Task to carry out:
Copy out the listing that follows exactly, dropping every picture.

Lines of data:
___
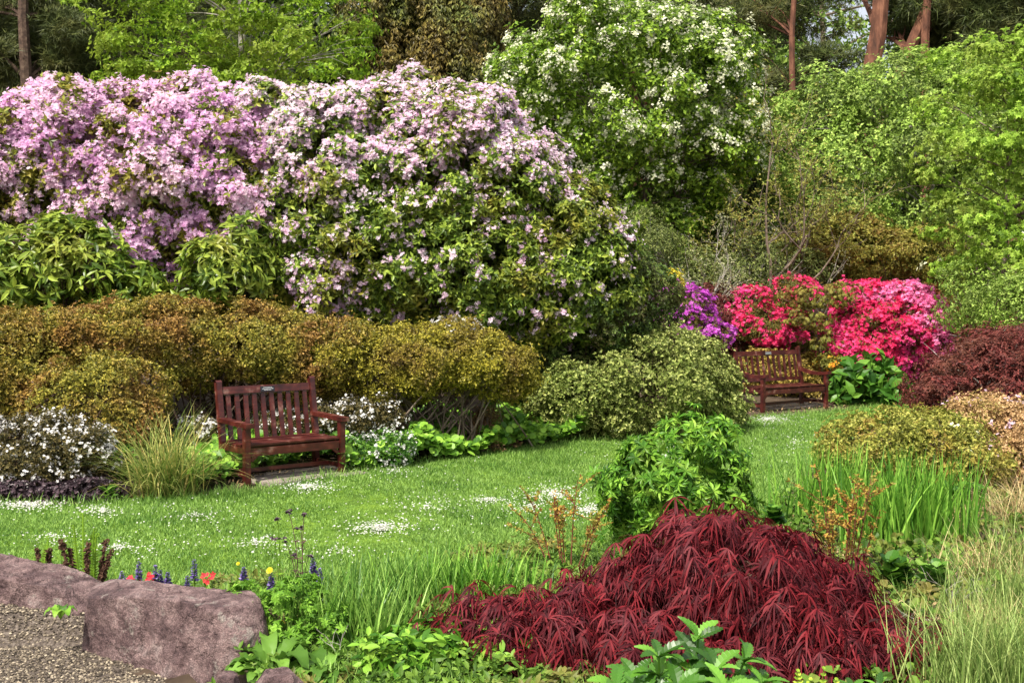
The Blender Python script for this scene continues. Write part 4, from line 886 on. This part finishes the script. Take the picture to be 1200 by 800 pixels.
tuft('grass_clump', 'upright green grass clump left of the red maple, largest', 545, 710, 0, 480, .42, .014, IRIS, .20, (.0,.35), (.1,.9), 5)
tuft('grass_clump', 'blue-green grass clump between the two front clumps', 470, 715, 0, 420, .40, .013, IRB, .18, (.0,.35), (.1,.7), 5)
tuft('grass_clump', 'thin blue-green grass clump just right of the purple flowers', 355, 705, 0, 260, .32, .010, IRB, .15, (.0,.4), (.1,.8), 5)
tuft('grass_clump', 'tuft of longer grass against the front leg of the left bench', 268, 582, 0, 260, .16, .007, GRASS, .12, (.0,.5), (.2,.9), 4)
tuft('grass_clump', 'grass tuft on the lawn corner right of the far bench', 1045, 488, 0, 260, .30, .009, IRIS, .30, (.0,.35), (.1,.7), 4)
tuft('grass_clump', 'small dark grass tuft alone in the middle of the lawn', 258, 612, 0, 160, .09, .006, GRASS, .09, (.0,.6), (.2,.9), 3)
# right-hand ornamental grasses
BLUEG = leafmat('blue_grass_blades', [(.09,.18,.04),(.18,.29,.08),(.32,.42,.17)], [(.30,.28,.11),(.44,.38,.20),(.22,.28,.10)], 2, (.5,.62), transl=.35)
TAN = leafmat('dry_grass_blades', [(.22,.15,.08),(.38,.29,.16),(.58,.47,.30)], transl=.3)
k = 0
for (px, py, n, L, lab) in [(1172,805,650,.50,'fine blue-green grass clump at the bottom right corner'),(1200,830,650,.55,'blue-green grass clump cut off by the bottom right corner'),(1185,740,380,.50,'pale blue-green grass clump halfway up the right edge'),(1220,690,300,.55,'upper pale grass clump at the right edge')]:
    tuft('ornamental_grass', lab, px, py, 0, int(n*1.3), L, .007, BLUEG, .2, (.0,.4), (.1,.9), 6)
for (px, py, n, L, lab) in [(1165,690,420,.48,'straw-coloured dry grass clump behind the blue-green clumps'),(1205,620,520,.62,'tall straw-coloured grass clump at the right edge below the pinkish shrub'),(1160,745,260,.34,'flattened straw-coloured grass beside the red maple'),(1160,770,160,.4,'dry straw blades caught amid the corner grasses')]:
    tuft('dry_grass', lab, px, py, 0, n, L, .005, TAN, .2, (.1,.9), (.2,1.4), 6)
for (px, py, lab) in [(1085,700,'leafy green plant in the litter right of the red maple'),(1050,690,'round-leaved weed near the barberry foot'),(905,625,'blue-green broad-leaved plant behind the red maple top'),(1130,600,'green bramble leaves beside the iris clump')]:
    c = G(px, py); sprout('leafy_plant', lab, px, py, .2, .1, 4, 4, ROUND(.42,7), 'plant', BROAD)

# ------------------------------------------------------------------ laceleaf maple
def lace_maple():
    MR = leafmat('laceleaf_red', [(.03,.003,.006),(.085,.006,.012),(.15,.013,.022)], [(.05,.010,.018),(.10,.020,.035),(.13,.032,.045)], 5, (.45,.65), transl=.3, rough=.6, spec=.15)
    Yc = 6.2
    blobs = [b(855,668,6.3,66,50,.45), b(900,704,6.25,92,52,.5), b(795,708,6.2,76,46,.45), b(705,730,6.2,86,34,.36), b(615,738,6.1,60,28,.3), b(565,738,6.1,32,28,.22), b(985,735,6.2,46,46,.4), b(945,772,6,110,68,.5), b(1040,790,6,68,60,.4), b(1078,806,5.9,50,52,.3), b(805,762,6,105,58,.5), b(600,812,5.8,70,30,.3), b(552,826,5.8,36,22,.2), b(870,830,5.8,140,70,.5), b(715,835,5.8,80,40,.3)]
    root = np.array([P(850,800,6.3)[0], 6.25, 0.]); root[2] = float(ground(root[0], root[1]))
    e = empty('laceleaf_maple', root, 'weeping burgundy laceleaf maple in the foreground', 'maple')
    C, Nn, Rr = subblobs(blobs, .19, rough=.2)
    # tiers: each sub-blob is an arching shoot tip with leaves hanging down-slope
    pts, nn = surf_points(C, Nn, Rr, 4600, .8, .8, .45, (.3, 1.2))
    g = Geo(); K = len(pts); N2 = nrm(nn+np.array([0,-.1,.2])+rng.normal(0, .4, nn.shape))
    down = np.array([0,0,-1.])+nn*.9*np.array([1,1,0])+rng.normal(0, .75, (K, 3)); down -= N2*np.sum(down*N2, 1, keepdims=True); down = nrm(down)
    side = np.cross(N2, down); nl = 7; S = rng.uniform(.08, .165, K); segs = 4
    t = np.linspace(0, 1, segs+1)
    for q in range(nl):
        a = R(-82+164*q/(nl-1))+rng.normal(0, .16, K); L = S*(1-.35*abs(q-3)/3)
        d = np.cos(a)[:,None]*down+np.sin(a)[:,None]*side
        wd = .0046*(1+.2*rng.normal(0, 1, K))
        Cc = pts[:,None,:]+L[:,None,None]*(t[None,:,None]*d[:,None,:]) ; Cc[:,:,2] -= (t[None,:]**2)*L[:,None]*.6
        w_ = nrm(np.cross(N2, d)); prof = np.array([.35,.9,1.0,.65,0])
        A = Cc-w_[:,None,:]*(wd[:,None]*prof[None,:])[:,:,None]; B = Cc+w_[:,None,:]*(wd[:,None]*prof[None,:])[:,:,None]
        A[:,:,2] += .002; V = np.stack([A, B], 2).reshape(K, -1, 3); T = []
        for i in range(segs): a_ = 2*i; T += [(a_,a_+1,a_+3),(a_,a_+3,a_+2)]
        T = np.array(T)[None]+(np.arange(K)*2*(segs+1))[:,None,None]; g.add(V.reshape(-1, 3), T.reshape(-1, 3))
    g.build('leaves', MR, e, root)
    sg = Geo(); tube(sg, [root, root+np.array([.03,0,.25]), root+np.array([-.05,.02,.45])], [.05,.04,.03], 8)
    top = root+np.array([-.03,0,.42])
    for k in rng.permutation(len(C))[:130]:
        c = C[k]-Nn[k]*.03; pth = curve(top+rng.normal(0, .05, 3), c-np.array([0,0,.05]), -.02, 7); tube(sg, pth, np.linspace(.012, .003, 7), 5)
    sg.build('trunk', DARKTWIG, e, root)
lace_maple()

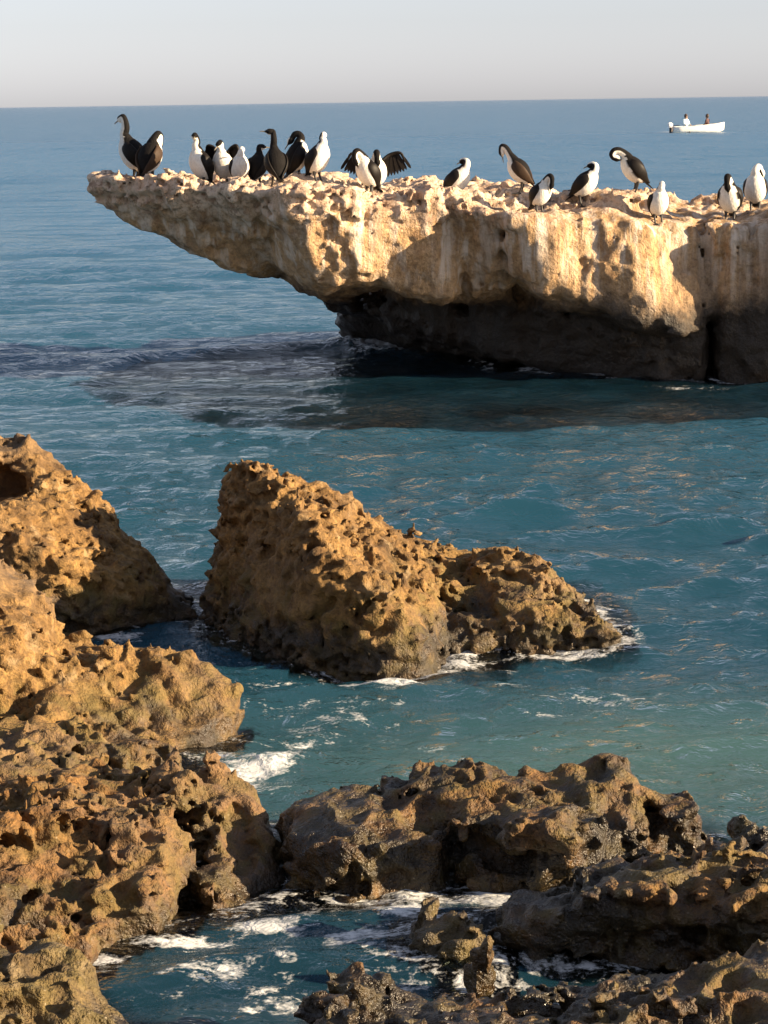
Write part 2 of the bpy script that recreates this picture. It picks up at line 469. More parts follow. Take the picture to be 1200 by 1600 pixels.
___
Written solution:
The Blender Python script for this scene continues. Write part 4, from line 886 on. This part finishes the script. Take the picture to be 1200 by 800 pixels.
tuft('grass_clump', 'upright green grass clump left of the red maple, largest', 545, 710, 0, 480, .42, .014, IRIS, .20, (.0,.35), (.1,.9), 5)
tuft('grass_clump', 'blue-green grass clump between the two front clumps', 470, 715, 0, 420, .40, .013, IRB, .18, (.0,.35), (.1,.7), 5)
tuft('grass_clump', 'thin blue-green grass clump just right of the purple flowers', 355, 705, 0, 260, .32, .010, IRB, .15, (.0,.4), (.1,.8), 5)
tuft('grass_clump', 'tuft of longer grass against the front leg of the left bench', 268, 582, 0, 260, .16, .007, GRASS, .12, (.0,.5), (.2,.9), 4)
tuft('grass_clump', 'grass tuft on the lawn corner right of the far bench', 1045, 488, 0, 260, .30, .009, IRIS, .30, (.0,.35), (.1,.7), 4)
tuft('grass_clump', 'small dark grass tuft alone in the middle of the lawn', 258, 612, 0, 160, .09, .006, GRASS, .09, (.0,.6), (.2,.9), 3)
# right-hand ornamental grasses
BLUEG = leafmat('blue_grass_blades', [(.09,.18,.04),(.18,.29,.08),(.32,.42,.17)], [(.30,.28,.11),(.44,.38,.20),(.22,.28,.10)], 2, (.5,.62), transl=.35)
TAN = leafmat('dry_grass_blades', [(.22,.15,.08),(.38,.29,.16),(.58,.47,.30)], transl=.3)
k = 0
for (px, py, n, L, lab) in [(1172,805,650,.50,'fine blue-green grass clump at the bottom right corner'),(1200,830,650,.55,'blue-green grass clump cut off by the bottom right corner'),(1185,740,380,.50,'pale blue-green grass clump halfway up the right edge'),(1220,690,300,.55,'upper pale grass clump at the right edge')]:
    tuft('ornamental_grass', lab, px, py, 0, int(n*1.3), L, .007, BLUEG, .2, (.0,.4), (.1,.9), 6)
for (px, py, n, L, lab) in [(1165,690,420,.48,'straw-coloured dry grass clump behind the blue-green clumps'),(1205,620,520,.62,'tall straw-coloured grass clump at the right edge below the pinkish shrub'),(1160,745,260,.34,'flattened straw-coloured grass beside the red maple'),(1160,770,160,.4,'dry straw blades caught amid the corner grasses')]:
    tuft('dry_grass', lab, px, py, 0, n, L, .005, TAN, .2, (.1,.9), (.2,1.4), 6)
for (px, py, lab) in [(1085,700,'leafy green plant in the litter right of the red maple'),(1050,690,'round-leaved weed near the barberry foot'),(905,625,'blue-green broad-leaved plant behind the red maple top'),(1130,600,'green bramble leaves beside the iris clump')]:
    c = G(px, py); sprout('leafy_plant', lab, px, py, .2, .1, 4, 4, ROUND(.42,7), 'plant', BROAD)

# ------------------------------------------------------------------ laceleaf maple
def lace_maple():
    MR = leafmat('laceleaf_red', [(.03,.003,.006),(.085,.006,.012),(.15,.013,.022)], [(.05,.010,.018),(.10,.020,.035),(.13,.032,.045)], 5, (.45,.65), transl=.3, rough=.6, spec=.15)
    Yc = 6.2
    blobs = [b(855,668,6.3,66,50,.45), b(900,704,6.25,92,52,.5), b(795,708,6.2,76,46,.45), b(705,730,6.2,86,34,.36), b(615,738,6.1,60,28,.3), b(565,738,6.1,32,28,.22), b(985,735,6.2,46,46,.4), b(945,772,6,110,68,.5), b(1040,790,6,68,60,.4), b(1078,806,5.9,50,52,.3), b(805,762,6,105,58,.5), b(600,812,5.8,70,30,.3), b(552,826,5.8,36,22,.2), b(870,830,5.8,140,70,.5), b(715,835,5.8,80,40,.3)]
    root = np.array([P(850,800,6.3)[0], 6.25, 0.]); root[2] = float(ground(root[0], root[1]))
    e = empty('laceleaf_maple', root, 'weeping burgundy laceleaf maple in the foreground', 'maple')
    C, Nn, Rr = subblobs(blobs, .19, rough=.2)
    # tiers: each sub-blob is an arching shoot tip with leaves hanging down-slope
    pts, nn = surf_points(C, Nn, Rr, 4600, .8, .8, .45, (.3, 1.2))
    g = Geo(); K = len(pts); N2 = nrm(nn+np.array([0,-.1,.2])+rng.normal(0, .4, nn.shape))
    down = np.array([0,0,-1.])+nn*.9*np.array([1,1,0])+rng.normal(0, .75, (K, 3)); down -= N2*np.sum(down*N2, 1, keepdims=True); down = nrm(down)
    side = np.cross(N2, down); nl = 7; S = rng.uniform(.08, .165, K); segs = 4
    t = np.linspace(0, 1, segs+1)
    for q in range(nl):
        a = R(-82+164*q/(nl-1))+rng.normal(0, .16, K); L = S*(1-.35*abs(q-3)/3)
        d = np.cos(a)[:,None]*down+np.sin(a)[:,None]*side
        wd = .0046*(1+.2*rng.normal(0, 1, K))
        Cc = pts[:,None,:]+L[:,None,None]*(t[None,:,None]*d[:,None,:]) ; Cc[:,:,2] -= (t[None,:]**2)*L[:,None]*.6
        w_ = nrm(np.cross(N2, d)); prof = np.array([.35,.9,1.0,.65,0])
        A = Cc-w_[:,None,:]*(wd[:,None]*prof[None,:])[:,:,None]; B = Cc+w_[:,None,:]*(wd[:,None]*prof[None,:])[:,:,None]
        A[:,:,2] += .002; V = np.stack([A, B], 2).reshape(K, -1, 3); T = []
        for i in range(segs): a_ = 2*i; T += [(a_,a_+1,a_+3),(a_,a_+3,a_+2)]
        T = np.array(T)[None]+(np.arange(K)*2*(segs+1))[:,None,None]; g.add(V.reshape(-1, 3), T.reshape(-1, 3))
    g.build('leaves', MR, e, root)
    sg = Geo(); tube(sg, [root, root+np.array([.03,0,.25]), root+np.array([-.05,.02,.45])], [.05,.04,.03], 8)
    top = root+np.array([-.03,0,.42])
    for k in rng.permutation(len(C))[:130]:
        c = C[k]-Nn[k]*.03; pth = curve(top+rng.normal(0, .05, 3), c-np.array([0,0,.05]), -.02, 7); tube(sg, pth, np.linspace(.012, .003, 7), 5)
    sg.build('trunk', DARKTWIG, e, root)
lace_maple()

Write part 2 of the bpy script that recreates this picture. It picks up at line 469. More parts follow. Take the picture to be 1200 by 1600 pixels.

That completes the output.